Wednesday, October 03, 2007

Knowing Unknowns.

Nick Hornby is following up About A Boy with a novel for and about teenagers. It sprang from a moment when,

“I saw a very young couple around here pushing a pram and I thought, I know something about you – the girl – because a lot has been written about teenage mothers, but I’m not too sure about the boy. And that started something.”

There are so many opportunities in those things we see daily but do not know much about. If we bother to find out something new, rather than tweak or rehash the old, then the chances are we'll be way ahead of the pack.

Tuesday, October 02, 2007

Strategy And Marketing - Two Sides Of The Same Coin.

So eBay overpaid for Skype - well that's a revelation and yet I'm reading that this was a failure of marketing - a 1.0 mentality failing to come to terms with a 2.0 world (as if that actually means anything).

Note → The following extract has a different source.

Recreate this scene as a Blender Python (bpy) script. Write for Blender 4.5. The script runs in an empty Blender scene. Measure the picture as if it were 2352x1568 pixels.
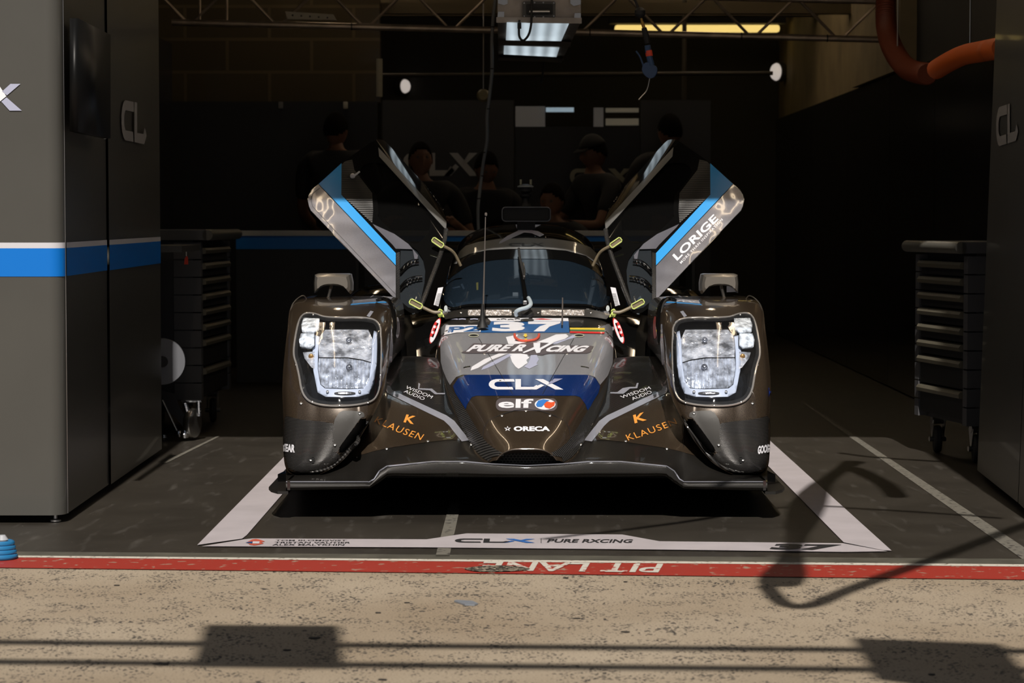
import bpy, bmesh, math, random
from mathutils import Vector, Matrix, noise
from mathutils.bvhtree import BVHTree
R = math.radians
random.seed(7)
scene = bpy.context.scene
COL = scene.collection

# ---------------------------------------------------------------- camera, sky, sun, exposure
FPX = 2352 * 85.0 / 36.0                      # focal length in pixels (85 mm on a 36 mm sensor)
CAM_H = 1.10
PITCH = math.atan((784 - 497) / FPX)
YAW = math.atan(24 / FPX)
FW = Vector((-math.sin(YAW) * math.cos(PITCH), math.cos(YAW) * math.cos(PITCH), -math.sin(PITCH)))
RT = Vector((math.cos(YAW), math.sin(YAW), 0.0))
UP = RT.cross(FW)
CAM = Vector((0, 0, CAM_H))
cd = bpy.data.cameras.new('camera'); cam = bpy.data.objects.new('camera', cd); COL.objects.link(cam)
cd.lens = 85; cd.sensor_width = 36; cd.clip_start = .05; cd.clip_end = 200
cam.matrix_world = Matrix(((RT.x, UP.x, -FW.x, CAM.x), (RT.y, UP.y, -FW.y, CAM.y), (RT.z, UP.z, -FW.z, CAM.z), (0, 0, 0, 1)))
cd.dof.use_dof = True; cd.dof.focus_distance = 9.2; cd.dof.aperture_fstop = 6.5
scene.camera = cam
world = bpy.data.worlds.new('sky'); scene.world = world; world.use_nodes = True
bgn = world.node_tree.nodes['Background']
bgn.inputs[0].default_value = (.50, .56, .68, 1); bgn.inputs[1].default_value = .19
sl = bpy.data.lights.new('sun', 'SUN'); sl.energy = 4.6; sl.angle = R(.6); sl.color = (1.0, .93, .85)
sun = bpy.data.objects.new('sun', sl); COL.objects.link(sun)
SUN_EL, SUN_AZ = R(45), R(-.4)               # travels away from the camera and slightly to the left
sdir = Vector((math.sin(SUN_AZ) * math.cos(SUN_EL), math.cos(SUN_AZ) * math.cos(SUN_EL), -math.sin(SUN_EL)))
sun.rotation_euler = sdir.to_track_quat('-Z', 'Y').to_euler()
sun.location = (1, -6, 9)
vs = scene.view_settings
vs.view_transform = 'Standard'; vs.look = 'None'; vs.gamma = 1; vs.use_curve_mapping = False; vs.exposure = 0.0

# ---------------------------------------------------------------- measuring helpers
def ray(px, py):
    return FW + RT * ((px - 1176) / FPX) + UP * ((784 - py) / FPX)
def W(px, py, D):
    """world point seen at a photo pixel at distance D"""
    r = ray(px, py); return CAM + r * (D / r.y)
def G(px, py, z=0.0):
    """world point on the horizontal plane z"""
    r = ray(px, py); return CAM + r * ((z - CAM_H) / r.z)
def XP(px, py, X):
    """world point on the plane x = X"""
    r = ray(px, py); return CAM + r * (X / r.x)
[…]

Just as marketing cannot save a product/service that doesn't meet the customer's needs, neither cannot it save a flawed strategy. Did a company that disrupted and simplified the auction business by taking it online actually need a phone system to enhance something that was working superbly already or did it see a potential capital gain and seek to justify it in strategic terms?

Marketing is and should be at the heart of any business because it combines the strategic and the tactical but it's important to remember that the strategic element starts right back at the product and not as a grandiose embellishment to tactics like advertising or PR.

Monday, October 01, 2007


Courtesy of The Kaiser, it's good to know that some people have less clue about marketing than you do. Listen and learn about "global competence." A good mood stimulant indeed.

UPDATE: The Eurovision Corporate Song Contest is gaining momentum - prospective entries here please though you'll be hard pressed to better the Castrol one. And I'm sure this can lead to a Ryder Cup can't it Kaiser?